Tags assign bugs to categories related by subsystem, platform, or general area of functionality of Inkscape. They are particularly useful to developers who work on a specific area of the code and want to fix several bugs in one go. Here is an incomplete list of the most important tags.

  • blocker: A bug which must be fixed before a release is made.
  • crash: Crash bug.
  • regression: Something which worked in an earlier version but does not work now.
  • linux: Issue occurs only on Linux.
  • win32: Issue occurs only on Windows.
  • osx: Issue occurs only on Mac OS X.

Advice

The general methodology for working with bugs is as follows:

Be polite. It takes some effort on the part of the user to come to our site, navigate to the bug report section, and write up a report. If they know their report will be treated seriously and professionally, they'll respect the system and put in extra time to help us solve the issue.

Do not close an unreproducible bug unless a reasonable amount of effort is put into reproducing it, and let it rot for some time before closing -- someone may come up with a better report in comments. (In a few situations we've not been able to recreate the bug, but due to the involved assistance of the user have been able to narrow down and fix the problem, and the user's been able to do the validation.)

Clarify.

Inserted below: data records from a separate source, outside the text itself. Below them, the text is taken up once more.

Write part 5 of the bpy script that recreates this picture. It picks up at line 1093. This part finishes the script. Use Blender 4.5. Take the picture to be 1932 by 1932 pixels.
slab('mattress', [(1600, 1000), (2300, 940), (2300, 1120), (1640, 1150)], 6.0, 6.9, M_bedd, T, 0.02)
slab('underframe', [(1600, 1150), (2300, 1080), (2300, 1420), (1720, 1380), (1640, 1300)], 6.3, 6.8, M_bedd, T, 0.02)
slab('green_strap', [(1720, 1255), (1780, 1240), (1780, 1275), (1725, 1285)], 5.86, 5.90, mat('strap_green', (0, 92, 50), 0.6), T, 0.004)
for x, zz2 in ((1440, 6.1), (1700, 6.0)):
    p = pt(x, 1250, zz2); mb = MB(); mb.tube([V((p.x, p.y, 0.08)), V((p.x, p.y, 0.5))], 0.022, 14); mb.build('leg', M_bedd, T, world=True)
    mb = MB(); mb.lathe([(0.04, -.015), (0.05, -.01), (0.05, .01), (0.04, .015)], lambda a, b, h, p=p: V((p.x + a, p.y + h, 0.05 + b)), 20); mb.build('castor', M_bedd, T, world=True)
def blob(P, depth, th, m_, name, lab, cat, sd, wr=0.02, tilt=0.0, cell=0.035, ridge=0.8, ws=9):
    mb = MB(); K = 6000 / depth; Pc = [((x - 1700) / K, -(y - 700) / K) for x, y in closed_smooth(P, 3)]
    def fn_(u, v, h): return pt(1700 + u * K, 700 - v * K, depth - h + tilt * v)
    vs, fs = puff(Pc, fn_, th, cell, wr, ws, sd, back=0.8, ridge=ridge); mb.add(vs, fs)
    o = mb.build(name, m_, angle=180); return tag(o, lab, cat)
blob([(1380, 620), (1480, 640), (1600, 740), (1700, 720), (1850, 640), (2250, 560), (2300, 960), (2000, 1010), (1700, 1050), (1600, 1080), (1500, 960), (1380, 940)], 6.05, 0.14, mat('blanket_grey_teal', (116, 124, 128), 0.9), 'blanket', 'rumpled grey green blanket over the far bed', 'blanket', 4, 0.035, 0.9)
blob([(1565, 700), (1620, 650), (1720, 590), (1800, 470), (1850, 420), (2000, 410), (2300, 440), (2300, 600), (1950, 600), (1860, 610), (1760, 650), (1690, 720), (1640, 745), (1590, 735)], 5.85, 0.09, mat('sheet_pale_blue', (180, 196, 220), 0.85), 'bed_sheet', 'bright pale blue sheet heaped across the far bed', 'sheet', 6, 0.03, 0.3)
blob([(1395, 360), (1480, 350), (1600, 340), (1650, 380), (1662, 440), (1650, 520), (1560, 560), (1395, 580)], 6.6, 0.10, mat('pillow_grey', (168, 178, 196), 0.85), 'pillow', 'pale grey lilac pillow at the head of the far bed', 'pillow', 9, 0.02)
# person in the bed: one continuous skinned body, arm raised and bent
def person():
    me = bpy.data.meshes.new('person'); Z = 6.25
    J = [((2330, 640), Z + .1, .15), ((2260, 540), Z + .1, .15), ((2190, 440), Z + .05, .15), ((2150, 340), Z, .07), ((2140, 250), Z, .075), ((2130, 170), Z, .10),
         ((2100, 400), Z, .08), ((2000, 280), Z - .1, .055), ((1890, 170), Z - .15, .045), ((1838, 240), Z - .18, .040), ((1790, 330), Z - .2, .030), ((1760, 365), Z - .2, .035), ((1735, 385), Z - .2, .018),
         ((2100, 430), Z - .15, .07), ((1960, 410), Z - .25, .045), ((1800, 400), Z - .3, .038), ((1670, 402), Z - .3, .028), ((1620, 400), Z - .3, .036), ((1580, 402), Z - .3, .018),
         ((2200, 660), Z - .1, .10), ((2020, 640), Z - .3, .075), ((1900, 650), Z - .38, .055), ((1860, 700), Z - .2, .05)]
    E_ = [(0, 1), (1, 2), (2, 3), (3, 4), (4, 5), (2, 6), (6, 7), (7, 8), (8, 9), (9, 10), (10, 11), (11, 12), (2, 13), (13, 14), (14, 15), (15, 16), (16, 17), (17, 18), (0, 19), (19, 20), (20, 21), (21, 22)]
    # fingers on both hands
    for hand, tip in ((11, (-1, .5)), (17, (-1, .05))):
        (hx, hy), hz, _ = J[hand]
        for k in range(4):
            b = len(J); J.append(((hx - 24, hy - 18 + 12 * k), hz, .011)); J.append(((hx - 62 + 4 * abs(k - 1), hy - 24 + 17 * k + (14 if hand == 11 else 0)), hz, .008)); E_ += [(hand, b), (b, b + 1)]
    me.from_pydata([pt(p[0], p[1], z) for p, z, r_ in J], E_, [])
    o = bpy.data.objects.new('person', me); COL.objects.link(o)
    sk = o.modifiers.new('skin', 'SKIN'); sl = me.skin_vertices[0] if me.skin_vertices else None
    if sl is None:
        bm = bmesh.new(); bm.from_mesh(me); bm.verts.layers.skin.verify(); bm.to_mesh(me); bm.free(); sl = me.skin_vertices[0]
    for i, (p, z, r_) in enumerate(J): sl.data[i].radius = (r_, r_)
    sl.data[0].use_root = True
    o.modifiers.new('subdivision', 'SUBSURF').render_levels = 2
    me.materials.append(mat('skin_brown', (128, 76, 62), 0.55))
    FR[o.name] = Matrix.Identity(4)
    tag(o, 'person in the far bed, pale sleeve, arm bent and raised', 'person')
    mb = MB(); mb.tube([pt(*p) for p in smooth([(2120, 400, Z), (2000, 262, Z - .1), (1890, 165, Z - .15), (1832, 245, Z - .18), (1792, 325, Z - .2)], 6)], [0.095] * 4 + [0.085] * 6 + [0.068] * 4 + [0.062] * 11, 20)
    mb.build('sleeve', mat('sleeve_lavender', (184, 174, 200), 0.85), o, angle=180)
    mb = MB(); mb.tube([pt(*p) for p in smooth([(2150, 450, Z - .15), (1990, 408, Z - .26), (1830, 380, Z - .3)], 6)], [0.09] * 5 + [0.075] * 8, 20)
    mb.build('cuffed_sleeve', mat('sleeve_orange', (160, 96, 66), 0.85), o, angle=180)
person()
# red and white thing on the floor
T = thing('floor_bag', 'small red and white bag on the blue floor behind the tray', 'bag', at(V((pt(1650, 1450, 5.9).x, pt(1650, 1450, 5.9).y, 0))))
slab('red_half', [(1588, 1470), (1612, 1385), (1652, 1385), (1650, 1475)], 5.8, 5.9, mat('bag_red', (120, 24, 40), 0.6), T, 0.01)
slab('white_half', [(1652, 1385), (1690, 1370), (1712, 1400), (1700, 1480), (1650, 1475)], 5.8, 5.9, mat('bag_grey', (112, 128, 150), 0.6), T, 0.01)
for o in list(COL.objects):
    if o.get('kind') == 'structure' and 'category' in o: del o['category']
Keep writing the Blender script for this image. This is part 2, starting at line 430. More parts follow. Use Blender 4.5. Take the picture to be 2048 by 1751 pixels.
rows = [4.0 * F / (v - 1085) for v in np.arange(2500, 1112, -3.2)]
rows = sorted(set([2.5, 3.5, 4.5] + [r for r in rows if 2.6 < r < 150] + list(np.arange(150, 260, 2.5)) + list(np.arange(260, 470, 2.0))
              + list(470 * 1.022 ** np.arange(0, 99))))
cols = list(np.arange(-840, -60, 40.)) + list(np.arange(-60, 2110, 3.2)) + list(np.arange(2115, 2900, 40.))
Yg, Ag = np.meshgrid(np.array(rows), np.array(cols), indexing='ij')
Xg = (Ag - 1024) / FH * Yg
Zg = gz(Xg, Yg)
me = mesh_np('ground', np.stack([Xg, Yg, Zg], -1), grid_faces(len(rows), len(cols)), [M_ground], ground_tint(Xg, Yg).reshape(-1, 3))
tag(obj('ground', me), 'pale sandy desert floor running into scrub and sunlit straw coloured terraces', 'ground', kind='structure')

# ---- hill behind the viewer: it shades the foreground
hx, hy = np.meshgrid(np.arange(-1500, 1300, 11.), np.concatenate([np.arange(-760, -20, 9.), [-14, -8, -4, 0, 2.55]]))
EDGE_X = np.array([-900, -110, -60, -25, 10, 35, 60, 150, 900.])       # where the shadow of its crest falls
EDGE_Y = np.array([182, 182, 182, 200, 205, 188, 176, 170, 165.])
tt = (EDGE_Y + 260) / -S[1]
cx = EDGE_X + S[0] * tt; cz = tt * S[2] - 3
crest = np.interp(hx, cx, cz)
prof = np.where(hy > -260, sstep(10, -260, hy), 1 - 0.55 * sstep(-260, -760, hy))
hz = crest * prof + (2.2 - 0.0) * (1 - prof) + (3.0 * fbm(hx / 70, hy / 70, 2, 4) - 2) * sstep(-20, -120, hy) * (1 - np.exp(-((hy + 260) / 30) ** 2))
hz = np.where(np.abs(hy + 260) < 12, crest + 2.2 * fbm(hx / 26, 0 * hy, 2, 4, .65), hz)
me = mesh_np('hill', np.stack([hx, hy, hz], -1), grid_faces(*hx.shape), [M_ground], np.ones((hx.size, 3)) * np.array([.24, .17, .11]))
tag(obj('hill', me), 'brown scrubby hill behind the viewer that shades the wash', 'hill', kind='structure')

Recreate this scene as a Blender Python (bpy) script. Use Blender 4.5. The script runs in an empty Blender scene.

If it took you some time to guess what it's about, change the summary or add a comment, to make it obvious to whoever will be reading the tracker after you (especially if it's the person who can fix it). For example "bizarro scrolling bug" should be replaced with "rendering quirk when scrolling while dragging masked clone", and "Inkscape crashes in this file" with "crash when dragging gradient stops of clone parent".

When closing a bug as Fix Committed, add a comment that includes the revision number of the first version without the bug. For bugs that appeared only in a development release and were fixed before a stable release was made, set them to "Fix Released" right after they are fixed in trunk.

Always search for similar or duplicate requests before filing new reports. When choosing which report should be marked a duplicate and which one left valid, older reports should be given priority over newer reports. Exceptions can be made if the newer report has signficantly better information provided. Where appropriate, copy and paste across any relevant extra information as a comment to the bug report being left open.